- 11
Three manuscripts concerning Salt Tax and the collection of dues, in Latin, on vellum
Description
Catalogue Note
Caesare Negrolo was a member of the influential Milanese family of bankers, financiers, merchants, and arms-manufacturers, and seems at various times in the mid- to late sixteenth century to have had an active role in all these areas of commerce and business. He was in France in 1569-74 in a business association with his uncle Domenico Negrolo, and the present document dates from immediately after his return to Milan, but before his bankruptcy in 1585.

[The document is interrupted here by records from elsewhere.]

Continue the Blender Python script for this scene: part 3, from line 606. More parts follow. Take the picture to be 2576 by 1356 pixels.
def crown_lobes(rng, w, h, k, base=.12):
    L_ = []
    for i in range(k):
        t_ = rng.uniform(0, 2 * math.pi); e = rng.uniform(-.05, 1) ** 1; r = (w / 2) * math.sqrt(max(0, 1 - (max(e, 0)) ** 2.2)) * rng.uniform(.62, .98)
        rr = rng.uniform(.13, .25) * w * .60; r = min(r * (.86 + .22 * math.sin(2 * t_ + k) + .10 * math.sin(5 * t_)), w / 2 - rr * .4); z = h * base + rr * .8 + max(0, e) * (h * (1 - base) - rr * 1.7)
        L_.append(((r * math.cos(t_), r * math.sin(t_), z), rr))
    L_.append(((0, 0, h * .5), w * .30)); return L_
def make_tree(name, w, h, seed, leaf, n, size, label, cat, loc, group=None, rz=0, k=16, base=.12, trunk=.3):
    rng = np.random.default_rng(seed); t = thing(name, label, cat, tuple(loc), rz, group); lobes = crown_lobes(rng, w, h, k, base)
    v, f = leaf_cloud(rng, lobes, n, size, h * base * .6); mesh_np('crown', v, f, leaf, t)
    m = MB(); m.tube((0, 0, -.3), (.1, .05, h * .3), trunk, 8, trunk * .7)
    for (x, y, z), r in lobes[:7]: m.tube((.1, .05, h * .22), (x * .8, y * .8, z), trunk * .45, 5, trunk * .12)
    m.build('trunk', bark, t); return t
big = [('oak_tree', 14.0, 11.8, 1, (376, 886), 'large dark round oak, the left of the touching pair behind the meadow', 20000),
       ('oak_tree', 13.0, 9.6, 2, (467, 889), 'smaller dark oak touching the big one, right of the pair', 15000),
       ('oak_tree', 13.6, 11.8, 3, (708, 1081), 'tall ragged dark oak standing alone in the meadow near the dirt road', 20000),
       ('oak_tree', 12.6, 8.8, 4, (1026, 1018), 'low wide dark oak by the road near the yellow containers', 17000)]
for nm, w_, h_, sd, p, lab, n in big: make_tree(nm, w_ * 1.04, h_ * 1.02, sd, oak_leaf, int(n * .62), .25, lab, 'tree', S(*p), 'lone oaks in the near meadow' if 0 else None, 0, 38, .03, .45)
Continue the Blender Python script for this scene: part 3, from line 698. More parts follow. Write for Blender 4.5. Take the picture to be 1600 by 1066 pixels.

These manuscripts contain copies of grants of concessions made to Negrolo regarding the Salt Law by Antonio de Guzman y Zúñiga, the count of Ayamonte, governor of Milan from 1573 onwards and the senior regional representative of Philip II of Spain (1527-98), the heir of the Holy Roman Emperor Charles V, who inherited territory in Spain, Italy (specifically Naples and Milan), the Netherlands and the New World on the death of his father. With the addition of the scribbled page of notes on the last flyleaf of item a and the wax seal on fol.17v of item b, it seems quite probable that these are Negrolo's own copies. Salt was an important and expensive commodity in the medieval and early modern world, and the sale of it and its transportation was frequently taxed (see lot 9, item j for an example of a fourteenth-century grant by Charles V of France about merchants engaged in the illicit transport of this commodity). The first document of item (a) here (dated 10 July 1579; fol. 1r-16r) records Negrolo's offer to manage, on behalf of the administration, the exaction of this tax for a percentage of the proceeds, and Antonio de Guzman y Zúñiga's acceptance of this. The others (5 November, 1579: fols. 16v-18v; 23 February 1580: fols. 21r-44r; and another undated: fols. 45r-9r) ratify and acknowledge Negrolo's rights to collect this tax. This is followed by a page of scribbled notes on the flyleaf, which record details of payments of this tax and the percentages handed over to the state, and show that the manuscripts here were practical and portable documents, probably kept close by Negrolo as proof of his authority to collect a lucrative and often unpopular tax.